Seminario di “Uniti contro la crisi”, Marghera, 22 gennaio
Pubblichiamo l'intervento di Matteo Molinaro in uno dei workshop della due giorni di Marghera, che non è contenuto nel report audio-video prodotto dagli organizzatori.
Come detto correttamente da qualcuno, questa mattina, in questa discussione non ci può bastare il fare un’apologia del movimento studentesco di quest’autunno, di un movimento che è stato straordinario.
Voglio porre una domanda: per ora la Gelmini ha vinto o ha perso? Se, per ora, ha vinto, penso che non possiamo non chiederci come fare per ribaltare i rapporti di forza.
Sono consapevole che non esistono ricette preconfezionate, tuttavia quello che è certo è che dobbiamo continuare a lottare e che questa lotta non sarà breve. Molti sono i passi in avanti fatti dal movimento dell’Onda di due anni fa, molti altri sono ancora da fare; penso che il principale tra questi sia l’aver superato alcuni elementi di corporativismo e studentismo, iniziando a camminare, a partire dal 16 ottobre, assieme ai lavoratori in lotta, assieme alla Fiom.
Abbiamo capito assieme che le nostre battaglie nelle scuole, nelle università, nelle fabbriche, non procedono e non hanno alcuna prospettiva se le conduciamo da soli. Questa è la forza, potenziale, di un progetto come “uniti contro la crisi”, la necessità evidente di incanalare le diverse istanze in una lotta unica.

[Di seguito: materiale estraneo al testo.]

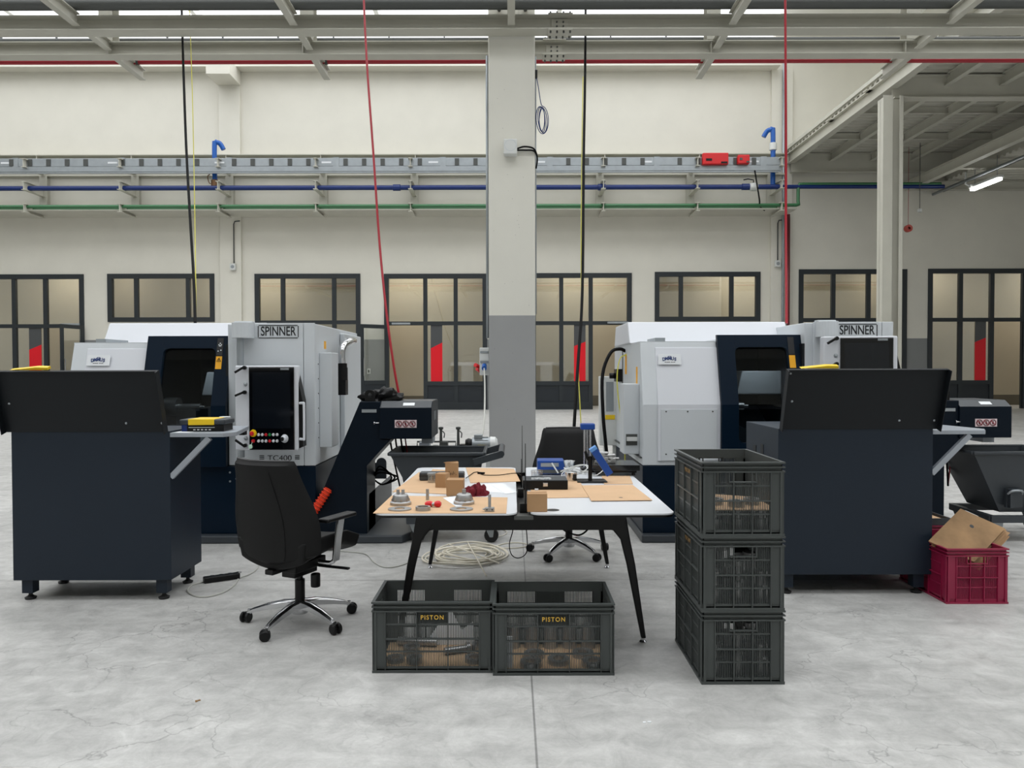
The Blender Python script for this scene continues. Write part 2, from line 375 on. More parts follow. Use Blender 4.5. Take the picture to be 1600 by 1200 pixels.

La durezza dello scontro in atto ci costringe ad essere estremamente pragmatici: è necessario riconoscere che la grande giornata di lotta del 30 novembre quando abbiamo bloccato stazioni e autostrade in varie città, il cosiddetto “sciopero dei flussi” non è strato in grado di far fare al Governo un passo in dietro. Allora benissimo, chiediamo lo sciopero generale per bloccare la produzione, ma attenzione, questa non è per forza la panacea di tutti i nostri problemi. In Grecia ne hanno fatti sei, di scioperi generali e, per ora, non sono riusciti a bloccare l’attacco del Governo. Non solo, sappiamo bene come sono stati organizzati in Italia gli ultimi scioperi generali…
È di altro tipo lo sciopero generale che ci serve, un sciopero che blocchi realmente la produzione, uno sciopero che faccia male ai padroni.
Alcuni interventi che mi hanno preceduto hanno posto la questione di un eventuale referendum sulla legge Gelmini. Voglio essere chiaro: imboccare la strada referendaria sarebbe da un lato smobilitante, senza avere alcuna certezza di successo, mentre dall’altro ci farebbe fare un passo indietro enorme, dividendo e risettorializzando vertenze che si stanno unendo sempre più in una lotta unica di tutti coloro che subiscono le conseguenze di questo sistema.
Non possiamo nemmeno appellarci all’autonomia (universitaria e scolastica), come detto da Francesco Sinopoli, che non è né autogestione né elemento libertario, ma strumento usato in primis dal centrosinistra per l’aziendalizzazione di scuole e università.
Dunque incrociare le diverse istanze, prendiamola sul serio questa affermazione!
Per arrivare a bloccare realmente il paese, è necessario saldare la radicalità studentesca con la profonda rabbia che c’è nella società, a partire dallo scontro Fiat e dalla lotta dei metalmeccanici, che è ora lo scontro campale. In questo non esistono pareggi possibili, o si vince o si perde.
Allora il 28 non facciamo solo i cortei, ma andiamo ai picchetti della Fiom, fuori dai cancelli delle fabbriche, spalla a spalla con i lavoratori.
Andiamo alle loro assemblee nelle fabbriche a raccontare le motivazioni della nostra ribellione, il nostro desiderio di futuro dignitoso e portiamo i lavoratori nelle nostre scuole e nelle nostre facoltà, intrecciando l’unico legame che in passato ha fatto vincere il movimento studentesco.
E consentitemi di chiudere con una sola, ultima, nota polemica. Se vogliamo contaminarci veramente, tra lavoratori e studenti, superiamo una buona volta la logica dell’attraversamento dei cortei operai, camminiamo assieme, solo così saremo veramente uniti contro la crisi.